The more Heat first-round pick Jaime Jaquez Jr. plays, the more he has been drawing playing-style comparisons to Butler.

“Without a doubt,” Butler said of the 22-year-old drafted in June out of UCLA. “It’s good to see and it’s cool, ’cause he’s super young. I picked that type of stuff up when I was 28 or 29. So he has so much room to get better and he’s so confident, always working on his game, and he wants to make the right play every time.

“He knows what it takes to win. And he’s done it in college. I’m so happy for him, happy for his success.”

Forward Caleb Martin seconded the comparison.

“I think people underestimate how big of a body he is,” he said of Jaquez, who is listed at 6-foot-6, 230 pounds, compared to Butler’s 6-7, 230. “He can post-up, he got the mid-range, he’s got off-the-dribble. He’s got a little bit of everything.

“It kind of simulates Jimmy’s game to a degree, too. And the fact that he’s a rookie and he’s a young guy still learning is great for us. He’s shown a lot of versatility, a lot of great things already.”

Summer school?

With Mexico having qualified for next summer’s Paris Olympics, Jaquez was asked if there was a chance he would return to the Mexican national team.

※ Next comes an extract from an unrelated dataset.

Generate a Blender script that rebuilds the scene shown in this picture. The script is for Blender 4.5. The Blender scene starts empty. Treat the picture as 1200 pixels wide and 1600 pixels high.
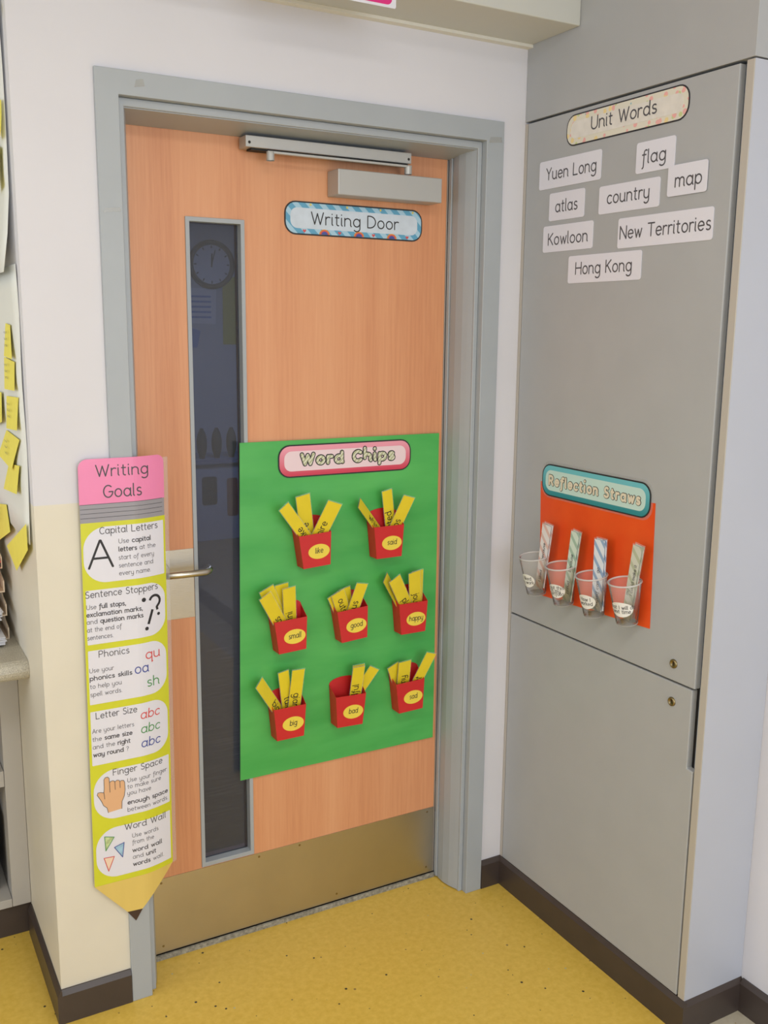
import bpy, math, random
from mathutils import Vector, Matrix
random.seed(7)
R = math.radians
# ------------------------------------------------------------------ camera, world, lights, exposure
scn = bpy.context.scene
COL = scn.collection
def cam_setup():
    yaw, pitch, roll = 0.5105, -0.1860, 0.0106
    fw = Vector((math.sin(yaw)*math.cos(pitch), math.cos(yaw)*math.cos(pitch), math.sin(pitch)))
    rt = Vector((math.cos(yaw), -math.sin(yaw), 0)); up = rt.cross(fw)
    r2 = rt*math.cos(roll) + up*math.sin(roll); u2 = up*math.cos(roll) - rt*math.sin(roll)
    m = Matrix((r2, u2, -fw)).transposed().to_4x4()
    m.translation = Vector((-0.5063, -2.1368, 1.6256))
    cd = bpy.data.cameras.new('camera'); c = bpy.data.objects.new('camera', cd); COL.objects.link(c)
    c.matrix_world = m
    cd.sensor_fit = 'HORIZONTAL'; cd.sensor_width = 36; cd.lens = 1514.27/1200*36
    cd.clip_start = 0.05
    scn.camera = c
cam_setup()
w = bpy.data.worlds.new('daylight'); scn.world = w; w.use_nodes = True
w.node_tree.nodes['Background'].inputs[0].default_value = (0.80, 0.88, 1.0, 1)
w.node_tree.nodes['Background'].inputs[1].default_value = 0.95
def area(name, loc, target, sx, sy, power, color):
    l = bpy.data.lights.new(name, 'AREA'); l.shape = 'RECTANGLE'; l.size = sx; l.size_y = sy
    l.energy = power; l.color = color
    o = bpy.data.objects.new(name, l); COL.objects.link(o); o.location = loc
    o.rotation_euler = (Vector(target) - Vector(loc)).to_track_quat('-Z', 'Y').to_euler()
    return o
area('window_daylight', (0.6, -4.9, 1.7), (0.3, 0, 1.1), 3.2, 1.7, 98, (0.90, 0.95, 1.0))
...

Jaquez, whose father’s family is from Mexico, played for Mexico in the 2019 Pan American Games prior to matriculating to UCLA.

“I don’t know yet,” he said. “That’s something that I’m going to have to look at during the future, talk with me and my team. But it’s something I’m looking forward to do eventually in the future.”

The Heat typically have encouraged their players to participate in international offseason competitions.